--- begin Supplied material ---

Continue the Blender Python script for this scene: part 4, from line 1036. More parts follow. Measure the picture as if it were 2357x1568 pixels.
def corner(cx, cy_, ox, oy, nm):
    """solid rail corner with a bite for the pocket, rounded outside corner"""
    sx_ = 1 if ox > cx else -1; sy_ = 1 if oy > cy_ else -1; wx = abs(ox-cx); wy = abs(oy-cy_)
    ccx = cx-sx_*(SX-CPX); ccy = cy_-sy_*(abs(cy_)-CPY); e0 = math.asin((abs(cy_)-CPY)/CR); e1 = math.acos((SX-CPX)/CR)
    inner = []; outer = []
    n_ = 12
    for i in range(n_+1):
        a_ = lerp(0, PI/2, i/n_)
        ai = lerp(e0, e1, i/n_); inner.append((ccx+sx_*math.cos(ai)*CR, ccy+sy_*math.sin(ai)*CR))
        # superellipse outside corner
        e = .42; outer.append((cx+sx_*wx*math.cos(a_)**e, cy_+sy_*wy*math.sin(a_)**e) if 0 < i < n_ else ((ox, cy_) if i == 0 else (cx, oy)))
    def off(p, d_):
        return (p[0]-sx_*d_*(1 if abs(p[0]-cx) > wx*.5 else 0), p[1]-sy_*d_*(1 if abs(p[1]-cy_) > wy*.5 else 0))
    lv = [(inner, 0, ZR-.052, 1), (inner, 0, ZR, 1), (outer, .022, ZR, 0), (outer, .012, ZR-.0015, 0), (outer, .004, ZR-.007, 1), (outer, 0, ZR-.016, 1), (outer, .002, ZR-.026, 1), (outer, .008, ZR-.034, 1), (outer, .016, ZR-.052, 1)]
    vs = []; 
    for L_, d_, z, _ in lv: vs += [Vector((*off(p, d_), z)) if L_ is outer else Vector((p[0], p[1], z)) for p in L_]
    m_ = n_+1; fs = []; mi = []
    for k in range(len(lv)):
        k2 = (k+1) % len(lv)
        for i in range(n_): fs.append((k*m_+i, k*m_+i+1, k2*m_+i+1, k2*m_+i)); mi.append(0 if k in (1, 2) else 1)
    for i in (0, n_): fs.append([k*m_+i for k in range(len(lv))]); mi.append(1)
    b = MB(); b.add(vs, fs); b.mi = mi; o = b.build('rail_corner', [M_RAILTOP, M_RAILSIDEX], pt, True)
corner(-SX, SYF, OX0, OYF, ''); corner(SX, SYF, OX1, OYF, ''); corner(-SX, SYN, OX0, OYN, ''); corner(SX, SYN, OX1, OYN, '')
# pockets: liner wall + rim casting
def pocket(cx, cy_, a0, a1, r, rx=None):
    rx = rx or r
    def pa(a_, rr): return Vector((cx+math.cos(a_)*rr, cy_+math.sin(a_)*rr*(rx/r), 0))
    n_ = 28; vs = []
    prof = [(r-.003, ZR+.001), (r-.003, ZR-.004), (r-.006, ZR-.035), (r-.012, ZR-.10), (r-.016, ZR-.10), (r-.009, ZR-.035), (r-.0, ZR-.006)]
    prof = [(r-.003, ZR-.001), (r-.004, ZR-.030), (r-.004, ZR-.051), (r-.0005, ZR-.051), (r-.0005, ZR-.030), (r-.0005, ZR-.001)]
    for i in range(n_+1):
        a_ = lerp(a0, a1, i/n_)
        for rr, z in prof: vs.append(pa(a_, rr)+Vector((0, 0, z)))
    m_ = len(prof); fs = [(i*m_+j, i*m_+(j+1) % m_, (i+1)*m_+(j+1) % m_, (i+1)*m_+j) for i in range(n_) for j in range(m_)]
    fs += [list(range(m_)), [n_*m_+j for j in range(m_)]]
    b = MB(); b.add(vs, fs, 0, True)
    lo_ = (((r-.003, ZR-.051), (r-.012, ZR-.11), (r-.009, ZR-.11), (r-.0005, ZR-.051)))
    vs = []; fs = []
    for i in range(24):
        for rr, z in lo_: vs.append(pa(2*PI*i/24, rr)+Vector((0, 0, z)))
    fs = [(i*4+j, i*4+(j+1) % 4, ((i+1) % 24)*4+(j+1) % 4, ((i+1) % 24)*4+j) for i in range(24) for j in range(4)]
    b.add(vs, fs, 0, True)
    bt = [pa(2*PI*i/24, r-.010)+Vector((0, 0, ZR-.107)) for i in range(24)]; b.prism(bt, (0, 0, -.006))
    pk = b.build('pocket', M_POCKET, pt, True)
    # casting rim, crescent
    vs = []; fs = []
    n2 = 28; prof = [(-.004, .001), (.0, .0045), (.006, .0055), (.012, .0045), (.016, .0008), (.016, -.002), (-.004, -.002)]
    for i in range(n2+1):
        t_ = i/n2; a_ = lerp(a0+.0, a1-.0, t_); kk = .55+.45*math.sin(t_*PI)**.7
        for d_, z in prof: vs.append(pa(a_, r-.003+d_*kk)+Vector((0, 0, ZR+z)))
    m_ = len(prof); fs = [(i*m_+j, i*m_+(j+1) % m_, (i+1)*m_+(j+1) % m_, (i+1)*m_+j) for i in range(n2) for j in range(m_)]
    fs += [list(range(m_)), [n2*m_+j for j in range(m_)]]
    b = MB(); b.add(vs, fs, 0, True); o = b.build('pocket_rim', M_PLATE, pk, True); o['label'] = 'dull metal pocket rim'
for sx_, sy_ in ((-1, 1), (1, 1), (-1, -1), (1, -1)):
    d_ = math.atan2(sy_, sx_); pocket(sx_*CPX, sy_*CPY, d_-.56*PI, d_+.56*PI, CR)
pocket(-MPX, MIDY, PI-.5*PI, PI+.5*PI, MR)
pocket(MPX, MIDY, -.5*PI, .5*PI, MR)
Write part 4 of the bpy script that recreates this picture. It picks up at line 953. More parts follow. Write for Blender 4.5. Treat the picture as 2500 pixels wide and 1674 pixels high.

--- end Supplied material ---

→ Direction:
Take every line above carrying "Blender" and return it.

→ Solution for this exercise:
Continue the Blender Python script for this scene: part 4, from line 1036. More parts follow. Measure the picture as if it were 2357x1568 pixels.
Write part 4 of the bpy script that recreates this picture. It picks up at line 953. More parts follow. Write for Blender 4.5. Treat the picture as 2500 pixels wide and 1674 pixels high.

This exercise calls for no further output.